Stated problem:
Include in the output exactly the lines from the opening of the data through the line containing "random.seed(7)", and nothing more.

Data provided:
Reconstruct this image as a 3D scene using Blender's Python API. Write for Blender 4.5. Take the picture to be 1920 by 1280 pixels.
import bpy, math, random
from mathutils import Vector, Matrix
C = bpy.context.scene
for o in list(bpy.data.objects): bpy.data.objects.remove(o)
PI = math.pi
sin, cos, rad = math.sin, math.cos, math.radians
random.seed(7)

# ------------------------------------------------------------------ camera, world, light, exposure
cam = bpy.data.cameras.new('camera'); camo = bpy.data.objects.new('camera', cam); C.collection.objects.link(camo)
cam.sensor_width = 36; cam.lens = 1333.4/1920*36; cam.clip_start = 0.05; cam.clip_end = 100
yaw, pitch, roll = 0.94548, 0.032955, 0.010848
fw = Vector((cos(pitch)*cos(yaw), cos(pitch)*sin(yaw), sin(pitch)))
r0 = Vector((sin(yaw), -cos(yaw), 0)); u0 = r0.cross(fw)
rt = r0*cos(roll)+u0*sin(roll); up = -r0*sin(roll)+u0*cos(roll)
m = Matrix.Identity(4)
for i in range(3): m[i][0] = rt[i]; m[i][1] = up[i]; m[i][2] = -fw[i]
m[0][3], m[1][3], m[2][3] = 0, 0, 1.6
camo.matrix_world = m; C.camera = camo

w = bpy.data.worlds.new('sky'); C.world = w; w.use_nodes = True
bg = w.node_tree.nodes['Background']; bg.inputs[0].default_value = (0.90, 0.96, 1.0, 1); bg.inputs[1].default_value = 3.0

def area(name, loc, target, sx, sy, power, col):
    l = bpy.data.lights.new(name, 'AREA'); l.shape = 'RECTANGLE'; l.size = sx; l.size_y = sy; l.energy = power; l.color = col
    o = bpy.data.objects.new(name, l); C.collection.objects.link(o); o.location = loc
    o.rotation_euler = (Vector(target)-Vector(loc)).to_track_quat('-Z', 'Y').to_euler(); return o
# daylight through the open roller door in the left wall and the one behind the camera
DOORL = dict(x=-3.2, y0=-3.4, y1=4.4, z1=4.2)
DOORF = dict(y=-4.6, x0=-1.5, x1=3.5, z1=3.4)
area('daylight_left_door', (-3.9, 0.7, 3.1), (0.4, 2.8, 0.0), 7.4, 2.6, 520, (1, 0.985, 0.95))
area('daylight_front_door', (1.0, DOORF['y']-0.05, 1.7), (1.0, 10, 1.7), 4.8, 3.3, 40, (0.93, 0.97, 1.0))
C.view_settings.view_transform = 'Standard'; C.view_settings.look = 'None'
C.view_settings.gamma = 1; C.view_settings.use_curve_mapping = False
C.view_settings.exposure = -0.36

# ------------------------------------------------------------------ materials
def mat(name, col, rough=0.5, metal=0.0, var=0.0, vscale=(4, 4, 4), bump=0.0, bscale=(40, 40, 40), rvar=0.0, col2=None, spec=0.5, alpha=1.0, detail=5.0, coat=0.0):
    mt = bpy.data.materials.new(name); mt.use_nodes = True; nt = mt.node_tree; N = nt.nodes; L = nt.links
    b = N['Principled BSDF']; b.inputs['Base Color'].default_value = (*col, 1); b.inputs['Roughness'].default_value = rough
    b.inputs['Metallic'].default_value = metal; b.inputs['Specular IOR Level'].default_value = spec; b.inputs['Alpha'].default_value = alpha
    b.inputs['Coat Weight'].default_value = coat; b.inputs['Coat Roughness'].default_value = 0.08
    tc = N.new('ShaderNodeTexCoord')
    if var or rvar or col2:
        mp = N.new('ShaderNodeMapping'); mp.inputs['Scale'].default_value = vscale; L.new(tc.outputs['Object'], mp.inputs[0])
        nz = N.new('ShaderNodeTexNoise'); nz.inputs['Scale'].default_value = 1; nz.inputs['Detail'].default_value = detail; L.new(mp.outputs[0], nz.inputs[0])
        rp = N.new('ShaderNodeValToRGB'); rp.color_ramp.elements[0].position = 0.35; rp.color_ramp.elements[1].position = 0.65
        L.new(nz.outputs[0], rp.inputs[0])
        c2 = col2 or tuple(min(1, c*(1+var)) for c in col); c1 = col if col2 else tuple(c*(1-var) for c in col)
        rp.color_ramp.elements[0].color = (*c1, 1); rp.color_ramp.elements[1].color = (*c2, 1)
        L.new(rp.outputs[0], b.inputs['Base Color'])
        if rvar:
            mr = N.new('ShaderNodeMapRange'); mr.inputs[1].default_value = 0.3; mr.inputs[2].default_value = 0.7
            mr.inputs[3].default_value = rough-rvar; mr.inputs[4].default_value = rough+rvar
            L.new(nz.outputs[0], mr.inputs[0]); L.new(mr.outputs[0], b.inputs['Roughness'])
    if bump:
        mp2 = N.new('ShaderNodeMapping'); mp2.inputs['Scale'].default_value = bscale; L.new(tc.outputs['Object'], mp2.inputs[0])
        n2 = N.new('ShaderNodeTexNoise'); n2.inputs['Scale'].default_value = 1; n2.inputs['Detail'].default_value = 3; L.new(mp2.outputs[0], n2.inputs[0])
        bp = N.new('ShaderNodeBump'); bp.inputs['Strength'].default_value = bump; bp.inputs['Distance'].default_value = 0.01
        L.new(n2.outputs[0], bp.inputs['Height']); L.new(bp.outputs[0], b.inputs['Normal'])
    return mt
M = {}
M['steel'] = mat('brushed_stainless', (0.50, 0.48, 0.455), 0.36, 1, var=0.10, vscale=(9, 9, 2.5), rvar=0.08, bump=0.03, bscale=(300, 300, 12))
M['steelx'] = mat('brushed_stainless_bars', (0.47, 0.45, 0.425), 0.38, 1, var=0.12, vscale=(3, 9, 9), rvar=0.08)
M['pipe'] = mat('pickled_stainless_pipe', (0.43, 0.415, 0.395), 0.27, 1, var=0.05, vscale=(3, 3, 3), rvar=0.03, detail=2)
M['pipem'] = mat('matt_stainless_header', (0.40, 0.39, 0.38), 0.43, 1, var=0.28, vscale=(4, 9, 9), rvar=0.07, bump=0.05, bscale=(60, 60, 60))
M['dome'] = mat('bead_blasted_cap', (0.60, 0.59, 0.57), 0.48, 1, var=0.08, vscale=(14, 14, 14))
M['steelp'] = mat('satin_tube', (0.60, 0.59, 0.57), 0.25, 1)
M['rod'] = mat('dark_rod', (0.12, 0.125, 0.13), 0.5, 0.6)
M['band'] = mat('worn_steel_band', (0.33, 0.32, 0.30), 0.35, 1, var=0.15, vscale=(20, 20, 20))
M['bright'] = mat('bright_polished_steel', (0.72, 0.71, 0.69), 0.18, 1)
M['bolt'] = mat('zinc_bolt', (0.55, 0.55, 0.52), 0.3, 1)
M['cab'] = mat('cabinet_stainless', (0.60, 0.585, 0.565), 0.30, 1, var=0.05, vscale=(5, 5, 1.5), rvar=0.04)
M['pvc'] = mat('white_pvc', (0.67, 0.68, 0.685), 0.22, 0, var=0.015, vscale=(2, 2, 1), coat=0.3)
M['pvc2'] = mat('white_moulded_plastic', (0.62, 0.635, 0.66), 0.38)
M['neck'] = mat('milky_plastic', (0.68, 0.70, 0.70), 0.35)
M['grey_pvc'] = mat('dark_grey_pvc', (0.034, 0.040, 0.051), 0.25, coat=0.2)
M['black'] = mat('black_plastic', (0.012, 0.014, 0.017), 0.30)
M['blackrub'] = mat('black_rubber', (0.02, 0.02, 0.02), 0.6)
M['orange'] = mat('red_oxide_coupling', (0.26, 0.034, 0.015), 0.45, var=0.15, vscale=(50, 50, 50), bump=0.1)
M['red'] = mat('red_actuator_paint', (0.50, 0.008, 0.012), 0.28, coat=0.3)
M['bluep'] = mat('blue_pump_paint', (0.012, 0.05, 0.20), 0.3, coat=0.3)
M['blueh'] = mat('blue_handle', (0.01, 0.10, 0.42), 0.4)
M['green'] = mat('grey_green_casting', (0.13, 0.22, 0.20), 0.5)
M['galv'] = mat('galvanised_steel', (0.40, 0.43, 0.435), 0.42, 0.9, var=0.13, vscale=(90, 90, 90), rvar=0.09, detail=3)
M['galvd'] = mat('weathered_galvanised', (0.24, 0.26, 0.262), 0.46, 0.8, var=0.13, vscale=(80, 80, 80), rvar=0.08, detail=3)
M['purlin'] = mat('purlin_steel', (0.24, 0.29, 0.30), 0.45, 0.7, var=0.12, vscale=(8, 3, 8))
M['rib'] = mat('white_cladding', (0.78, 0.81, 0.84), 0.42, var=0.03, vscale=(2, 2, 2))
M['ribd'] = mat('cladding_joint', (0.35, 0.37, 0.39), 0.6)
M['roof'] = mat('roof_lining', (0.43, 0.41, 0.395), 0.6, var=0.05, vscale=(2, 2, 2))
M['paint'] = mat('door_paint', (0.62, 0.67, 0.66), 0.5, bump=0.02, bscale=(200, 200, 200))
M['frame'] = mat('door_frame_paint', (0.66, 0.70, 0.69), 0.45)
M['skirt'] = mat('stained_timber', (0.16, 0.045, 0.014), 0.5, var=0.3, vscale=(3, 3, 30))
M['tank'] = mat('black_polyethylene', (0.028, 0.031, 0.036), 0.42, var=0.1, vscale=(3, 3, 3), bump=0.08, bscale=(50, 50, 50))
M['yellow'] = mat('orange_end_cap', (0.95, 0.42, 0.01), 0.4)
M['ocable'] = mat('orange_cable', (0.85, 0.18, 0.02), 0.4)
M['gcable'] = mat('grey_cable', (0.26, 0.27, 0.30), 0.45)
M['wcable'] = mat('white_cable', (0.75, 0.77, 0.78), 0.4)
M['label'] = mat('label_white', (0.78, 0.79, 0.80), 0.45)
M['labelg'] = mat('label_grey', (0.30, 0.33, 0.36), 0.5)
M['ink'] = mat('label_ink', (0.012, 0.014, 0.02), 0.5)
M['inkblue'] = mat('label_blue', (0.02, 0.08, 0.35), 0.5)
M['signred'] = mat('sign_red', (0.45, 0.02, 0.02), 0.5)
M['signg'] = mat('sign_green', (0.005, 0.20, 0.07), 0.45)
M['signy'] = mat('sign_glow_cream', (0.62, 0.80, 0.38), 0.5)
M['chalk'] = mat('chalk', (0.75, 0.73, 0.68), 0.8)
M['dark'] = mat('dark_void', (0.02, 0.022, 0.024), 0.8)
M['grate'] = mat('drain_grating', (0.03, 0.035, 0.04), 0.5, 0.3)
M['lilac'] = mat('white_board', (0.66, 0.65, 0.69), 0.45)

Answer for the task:
Reconstruct this image as a 3D scene using Blender's Python API. Write for Blender 4.5. Take the picture to be 1920 by 1280 pixels.
import bpy, math, random
from mathutils import Vector, Matrix
C = bpy.context.scene
for o in list(bpy.data.objects): bpy.data.objects.remove(o)
PI = math.pi
sin, cos, rad = math.sin, math.cos, math.radians
random.seed(7)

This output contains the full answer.